■ Short problem: Show every line where "scene" occurs.

■ Data segment:
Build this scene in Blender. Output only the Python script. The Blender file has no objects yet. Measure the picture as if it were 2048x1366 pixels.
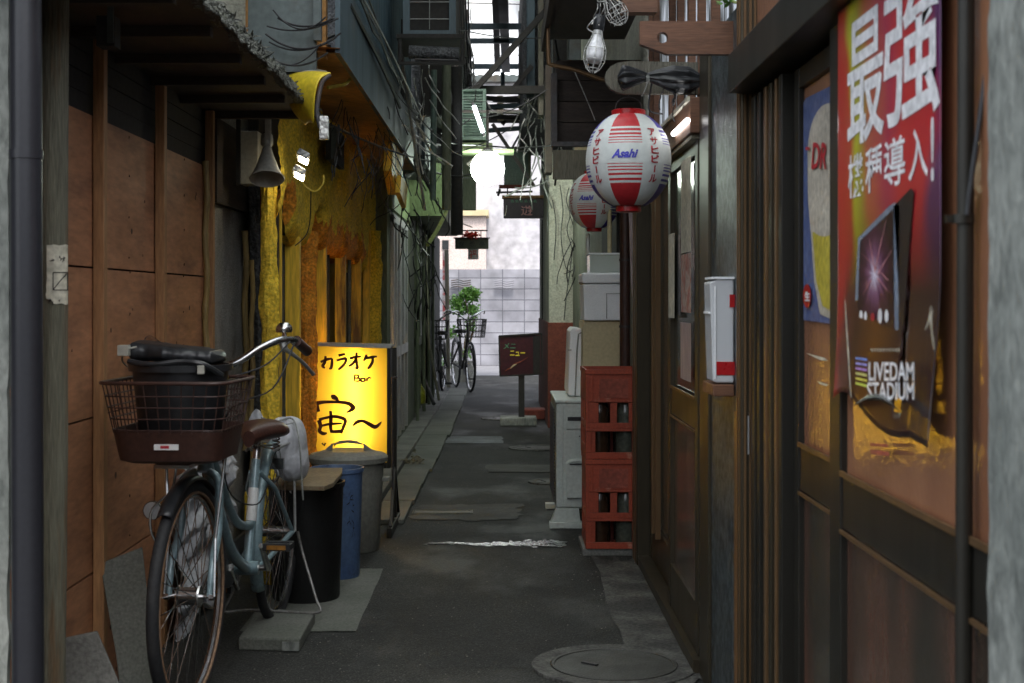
import bpy, bmesh, math, random
from math import pi, sin, cos, radians, sqrt
from mathutils import Vector, Matrix, noise

C = bpy.context.scene.collection
SC = bpy.context.scene
rnd = random.Random(7)

# ------------------------------------------------------------------ camera
F = 2850.0            # focal length in pixels of the 2048 wide photograph
EYE = 1.2
VX, VY = 1005.0, 600.0
cam = bpy.data.cameras.new('camera')
cam.sensor_width = 36.0
cam.lens = F / 2048 * 36.0
cam.shift_x = (1024 - VX) / 2048
cam.shift_y = -(683 - VY) / 2048
cam.clip_end = 500
cam.clip_start = 0.05
camo = bpy.data.objects.new('camera', cam)
C.objects.link(camo)
camo.location = (0, 0, EYE)
camo.rotation_euler = (radians(90), 0, 0)
SC.camera = camo
cam.dof.use_dof = True
cam.dof.focus_distance = 7.0
cam.dof.aperture_fstop = 8

# ------------------------------------------------------------------ light
EL, AZ = radians(60), radians(172)
w = bpy.data.worlds.new('World')
SC.world = w
w.use_nodes = True
nt = w.node_tree
bg = nt.nodes['Background']
sky = nt.nodes.new('ShaderNodeTexSky')
sky.sky_type = 'NISHITA'
sky.sun_disc = False
sky.sun_elevation = EL
sky.sun_rotation = AZ
sky.air_density = 1.0
sky.dust_density = 3.0
sky.ozone_density = 1.0
hsv = nt.nodes.new('ShaderNodeHueSaturation'); hsv.inputs['Saturation'].default_value = .4
nt.links.new(sky.outputs[0], hsv.inputs['Color']); nt.links.new(hsv.outputs[0], bg.inputs[0])
bg.inputs[1].default_value = 0.15
sun = bpy.data.lights.new('sun', 'SUN')
sun.energy = 1.3
sun.angle = radians(15)
sun.color = (1, .96, .9)
suno = bpy.data.objects.new('sun', sun)
C.objects.link(suno)
suno.rotation_euler = Vector((sin(AZ) * cos(EL), cos(AZ) * cos(EL), sin(EL))).to_track_quat('Z', 'Y').to_euler()
SC.view_settings.view_transform = 'Standard'
SC.view_settings.look = 'None'
SC.view_settings.exposure = 1.5
SC.view_settings.gamma = 1
SC.cycles.use_denoising = True
SC.cycles.max_bounces = 8
SC.cycles.diffuse_bounces = 5
SC.cycles.glossy_bounces = 4
SC.cycles.transmission_bounces = 5
SC.cycles.sample_clamp_indirect = 6
SC.cycles.caustics_reflective = False
SC.cycles.caustics_refractive = False

# ------------------------------------------------------------------ helpers
def P(px, py, Y): return Vector(((px - VX) * Y / F, Y, EYE - (py - VY) * Y / F))
def PX(px, Y): return (px - VX) * Y / F
def PZ(py, Y): return EYE - (py - VY) * Y / F
def YW(px, X): return X * F / (px - VX)      # distance at which a wall at X is seen at px

XF = {}
def thing(name, label, cat, loc=(0, 0, 0), rz=0, group=None, M=None):
    o = bpy.data.objects.new(name, None)
    C.objects.link(o)
    m = M if M is not None else Matrix.Translation(Vector(loc)) @ Matrix.Rotation(rz, 4, 'Z')
    o.matrix_world = m
    o.empty_display_size = .05
    XF[o.name] = m
    o['label'] = label
    o['category'] = cat
    if group: o['group'] = group
    return o
def tag(o, label, cat, group=None):
    o['label'] = label; o['category'] = cat
    if group: o['group'] = group
    return o
def struct(o):
    o['kind'] = 'structure'; return o
def lab(o, label):
    o['label'] = label; return o

class MB:
    def __init__(s): s.v = []; s.f = []; s.m = []; s.cur = 0; s.T = None
    def add(s, vs, fs):
        b = len(s.v)
        if s.T is not None: vs = [s.T @ Vector(q) for q in vs]
        s.v += [tuple(q) for q in vs]
        for f in fs:
            s.f.append([b + i for i in f]); s.m.append(s.cur)
        return s
    def box(s, x0, x1, y0, y1, z0, z1):
        return s.add([(x0,y0,z0),(x1,y0,z0),(x1,y1,z0),(x0,y1,z0),(x0,y0,z1),(x1,y0,z1),(x1,y1,z1),(x0,y1,z1)],
              [(0,3,2,1),(4,5,6,7),(0,1,5,4),(1,2,6,5),(2,3,7,6),(3,0,4,7)])
    def obox(s, c, d, R):
        hx, hy, hz = d[0]/2, d[1]/2, d[2]/2
        vs = [Vector(c) + R @ Vector((a*hx, b*hy, e*hz)) for e in (-1,1) for a, b in ((-1,-1),(1,-1),(1,1),(-1,1))]
        return s.add(vs, [(0,3,2,1),(4,5,6,7),(0,1,5,4),(1,2,6,5),(2,3,7,6),(3,0,4,7)])
    def beam(s, a, b, w, h, up=(0,0,1)):
        a, b = Vector(a), Vector(b)
        z = (b - a); L = z.length; z.normalize()
        x = Vector(up).cross(z)
        if x.length < 1e-4: x = Vector((1,0,0))
        x.normalize(); y = z.cross(x)
        R = Matrix((x, y, z)).transposed()
        return s.obox((a + b) / 2, (w, h, L), R)
    def quad(s, *p): return s.add(list(p), [tuple(range(len(p)))])
    def tube(s, pts, r, n=8, closed=False, caps=True):
        pts = [Vector(p) for p in pts]
        N = len(pts)
        rs = r if isinstance(r, (list, tuple)) else [r] * N
        tg = []
        for i in range(N):
            if closed: t = pts[(i+1) % N] - pts[i-1]
            else: t = pts[min(i+1, N-1)] - pts[max(i-1, 0)]
            tg.append(t.normalized() if t.length > 1e-9 else Vector((0,0,1)))
        u = tg[0].orthogonal().normalized()
        vs = []
        for i in range(N):
            u = (u - tg[i] * u.dot(tg[i]))
            if u.length < 1e-6: u = tg[i].orthogonal()
            u.normalize(); q = tg[i].cross(u)
            for k in range(n):
                a = 2*pi*k/n
                vs.append(pts[i] + (u*cos(a) + q*sin(a)) * rs[i])
        fs = []
        for i in range(N if closed else N-1):
            j = (i+1) % N
            for k in range(n):
                l = (k+1) % n
                fs.append((i*n+k, i*n+l, j*n+l, j*n+k))
        if caps and not closed:
            fs.append(tuple(range(n))[::-1]); fs.append(tuple((N-1)*n+k for k in range(n)))
        return s.add(vs, fs)
    def lathe(s, prof, c=(0,0,0), n=24, R=None, caps=True, a0=0, a1=2*pi):
        R = R or Matrix.Identity(3); c = Vector(c)
        full = abs(a1 - a0 - 2*pi) < 1e-6
        m = n if full else n + 1
        vs = [c + R @ Vector((r*cos(a0+(a1-a0)*k/n), r*sin(a0+(a1-a0)*k/n), z)) for r, z in prof for k in range(m)]
        fs = []
        for i in range(len(prof)-1):
            for k in range(n):
                l = (k+1) % m
                fs.append((i*m+k, i*m+l, (i+1)*m+l, (i+1)*m+k))
        if caps and full:
            if prof[0][0] > 1e-5: fs.append(tuple(range(m))[::-1])
            if prof[-1][0] > 1e-5: fs.append(tuple((len(prof)-1)*m+k for k in range(m)))
        return s.add(vs, fs)
    def prism(s, poly, ax, a, b):
        """poly: 2-D points in the two other axes (order xy, xz or yz); ax 'x','y','z'"""
        def mk(p, t):
            return {'x': (t, p[0], p[1]), 'y': (p[0], t, p[1]), 'z': (p[0], p[1], t)}[ax]
        n = len(poly)
        vs = [mk(p, a) for p in poly] + [mk(p, b) for p in poly]
        fs = [tuple(range(n))[::-1], tuple(range(n, 2*n))]
        for i in range(n):
            j = (i+1) % n
            fs.append((i, j, n+j, n+i))
        return s.add(vs, fs)
    def grid(s, fn, nu, nv, cu=False):
        vs = [fn(i/nu, j/nv) for j in range(nv+1) for i in range(nu + (0 if cu else 1))]
        m = nu if cu else nu+1
        fs = [(j*m+i, j*m+(i+1) % m, (j+1)*m+(i+1) % m, (j+1)*m+i) for j in range(nv) for i in range(nu)]
        return s.add(vs, fs)
    def build(s, name, mats, parent=None, local=False, smooth=False, bevel=0, solid=0):
        me = bpy.data.meshes.new(name)
        vs = s.v
        if parent is not None and not local:
            inv = XF[parent.name].inverted() if parent.name in XF else Matrix.Identity(4)
            vs = [tuple(inv @ Vector(q)) for q in vs]
        me.from_pydata(vs, [], s.f)
        if not isinstance(mats, (list, tuple)): mats = [mats]
        for m in mats: me.materials.append(m)
        for i, p in enumerate(me.polygons): p.material_index = min(s.m[i], len(mats)-1)
        bm = bmesh.new(); bm.from_mesh(me)
        bmesh.ops.recalc_face_normals(bm, faces=bm.faces)
        bm.to_mesh(me); bm.free()
        if smooth:
            me.shade_smooth()
            me.set_sharp_from_angle(angle=radians(40))
        o = bpy.data.objects.new(name, me)
        C.objects.link(o)
        if parent is not None:
            o.parent = parent
            XF[o.name] = XF.get(parent.name, Matrix.Identity(4))
        else: XF[o.name] = Matrix.Identity(4)
        if solid:
            md = o.modifiers.new('solid', 'SOLIDIFY'); md.thickness = solid; md.offset = 0
        if bevel:
            md = o.modifiers.new('bevel', 'BEVEL'); md.width = bevel; md.segments = 2
            md.limit_method = 'ANGLE'; md.angle_limit = radians(40)
        return o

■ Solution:
Build this scene in Blender. Output only the Python script. The Blender file has no objects yet. Measure the picture as if it were 2048x1366 pixels.
C = bpy.context.scene.collection
SC = bpy.context.scene